Mastercard has launched a partnership with East African telecom Safaricom.
The collaboration, announced in a news release Thursday (Sept. 19), is designed to boost the adoption of payment acceptance and cross-border remittance services in Kenya for the benefit of more than 636,000 merchants using M-PESA, Safaricom’s mobile money service.
“Kenya’s payment acceptance market continues to grow, with mobile wallet payments driven by M-PESA showing a 12.7% CAGR between 2020 and 2024,” the companies said. “Leveraging M-PESA’s extensive merchant network and Mastercard’s global payment infrastructure, this partnership will make more seamless, secure, and scalable payment solutions available to merchants, enabling them to serve customers across global markets.”

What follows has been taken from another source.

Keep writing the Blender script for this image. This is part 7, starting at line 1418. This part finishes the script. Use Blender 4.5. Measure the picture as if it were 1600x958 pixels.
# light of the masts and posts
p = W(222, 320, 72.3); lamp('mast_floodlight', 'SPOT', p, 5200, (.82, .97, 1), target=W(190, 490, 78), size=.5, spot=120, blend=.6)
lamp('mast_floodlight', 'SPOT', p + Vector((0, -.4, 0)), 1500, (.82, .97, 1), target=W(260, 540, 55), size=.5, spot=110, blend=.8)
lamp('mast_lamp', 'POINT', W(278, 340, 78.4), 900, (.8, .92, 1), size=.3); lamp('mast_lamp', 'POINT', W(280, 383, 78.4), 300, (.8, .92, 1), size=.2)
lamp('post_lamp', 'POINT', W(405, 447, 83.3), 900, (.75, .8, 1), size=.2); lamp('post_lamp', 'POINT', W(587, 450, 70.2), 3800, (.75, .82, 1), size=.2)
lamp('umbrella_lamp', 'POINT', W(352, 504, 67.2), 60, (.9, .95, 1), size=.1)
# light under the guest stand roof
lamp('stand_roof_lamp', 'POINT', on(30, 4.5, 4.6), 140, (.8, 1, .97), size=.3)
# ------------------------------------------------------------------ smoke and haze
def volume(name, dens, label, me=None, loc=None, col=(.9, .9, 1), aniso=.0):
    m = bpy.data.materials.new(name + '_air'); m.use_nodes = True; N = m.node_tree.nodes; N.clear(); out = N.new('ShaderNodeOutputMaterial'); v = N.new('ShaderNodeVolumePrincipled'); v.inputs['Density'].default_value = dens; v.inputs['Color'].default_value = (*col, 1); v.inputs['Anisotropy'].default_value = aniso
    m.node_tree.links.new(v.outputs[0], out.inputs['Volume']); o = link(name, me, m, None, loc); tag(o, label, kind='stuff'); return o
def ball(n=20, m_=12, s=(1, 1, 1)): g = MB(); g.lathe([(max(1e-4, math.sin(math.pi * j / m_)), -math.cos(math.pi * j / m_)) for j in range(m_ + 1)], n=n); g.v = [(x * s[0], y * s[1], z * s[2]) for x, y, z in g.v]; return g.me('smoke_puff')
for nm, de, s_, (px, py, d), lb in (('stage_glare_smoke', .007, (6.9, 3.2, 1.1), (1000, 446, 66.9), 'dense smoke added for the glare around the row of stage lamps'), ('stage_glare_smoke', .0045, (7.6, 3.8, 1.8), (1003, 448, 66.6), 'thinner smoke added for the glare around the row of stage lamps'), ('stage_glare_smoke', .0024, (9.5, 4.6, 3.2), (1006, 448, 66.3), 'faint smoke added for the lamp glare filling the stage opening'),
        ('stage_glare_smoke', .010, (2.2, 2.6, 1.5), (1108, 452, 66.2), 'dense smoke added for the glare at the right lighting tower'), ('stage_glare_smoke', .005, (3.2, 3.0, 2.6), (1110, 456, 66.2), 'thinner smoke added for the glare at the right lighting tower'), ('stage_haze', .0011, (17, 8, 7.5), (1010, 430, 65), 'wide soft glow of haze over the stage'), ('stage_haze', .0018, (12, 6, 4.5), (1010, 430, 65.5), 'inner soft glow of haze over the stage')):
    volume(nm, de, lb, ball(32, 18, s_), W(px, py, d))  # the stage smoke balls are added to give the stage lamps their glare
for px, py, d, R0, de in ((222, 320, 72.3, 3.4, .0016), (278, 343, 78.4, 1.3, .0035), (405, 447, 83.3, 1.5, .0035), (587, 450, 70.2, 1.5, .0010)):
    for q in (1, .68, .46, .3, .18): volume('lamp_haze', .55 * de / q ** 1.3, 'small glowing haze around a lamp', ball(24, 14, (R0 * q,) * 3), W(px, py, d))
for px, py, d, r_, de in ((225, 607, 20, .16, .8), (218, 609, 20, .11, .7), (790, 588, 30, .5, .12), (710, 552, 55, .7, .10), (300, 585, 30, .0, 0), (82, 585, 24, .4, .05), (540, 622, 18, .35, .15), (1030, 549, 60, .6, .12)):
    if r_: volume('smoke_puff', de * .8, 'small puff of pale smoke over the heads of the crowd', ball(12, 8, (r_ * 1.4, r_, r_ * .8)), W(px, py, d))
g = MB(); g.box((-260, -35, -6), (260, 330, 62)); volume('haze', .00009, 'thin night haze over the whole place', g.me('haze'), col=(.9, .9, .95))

The release added that the partnership also aims to boost remittance services to streamline cross-border transactions.
The partnership is scaling digital payments in Kenya by embedding Mastercard’s omnichannel acceptance solutions for M-PESA’s B2B transactions, the companies added. And by integrating Mastercard’s infrastructure, Safaricom can enhance cross-border money transfers while helping merchants accept digital payments.
“This collaboration with Mastercard unlocks new opportunities for M-PESA merchants, aligning with our mission to deliver innovative, customer-centric products,” said Esther Waititu, Safaricom’s chief financial services officer.
“By combining our expertise with Mastercard’s global acceptance network, we are enabling businesses to provide more efficient and frictionless payment solutions to their customers, both in Kenya and beyond,” she added.
This partnership follows Mastercard’s recent team-up with Saudi financial services startup barq, which is using Mastercard Gateway technology to broaden the range of payment acceptance solutions it offers to merchants and consumers.
As PYMNTS wrote, this will allow barq to provide additional offerings to Saudi businesses and consumers who are increasingly seeking cross-border services and remittance solutions.
In related news, PYMNTS explored the lack of cross-border interoperability in digital wallets in a conversation with TerraPay President Ruben Salazar Genovez earlier this month.
“We have huge respect for all the technology and the architecture and the user experience that our partners have been building in their domestic spaces,” Genovez told PYMNTS’ Karen Webster. “But the reality is that today, it’s very easy to travel with a piece of plastic, but it’s very difficult to travel with a piece of software. And so, we want to enable these wallets to be able to provide the same user experience and the same sort of payment capabilities when they travel abroad. And that is a gigantic task.”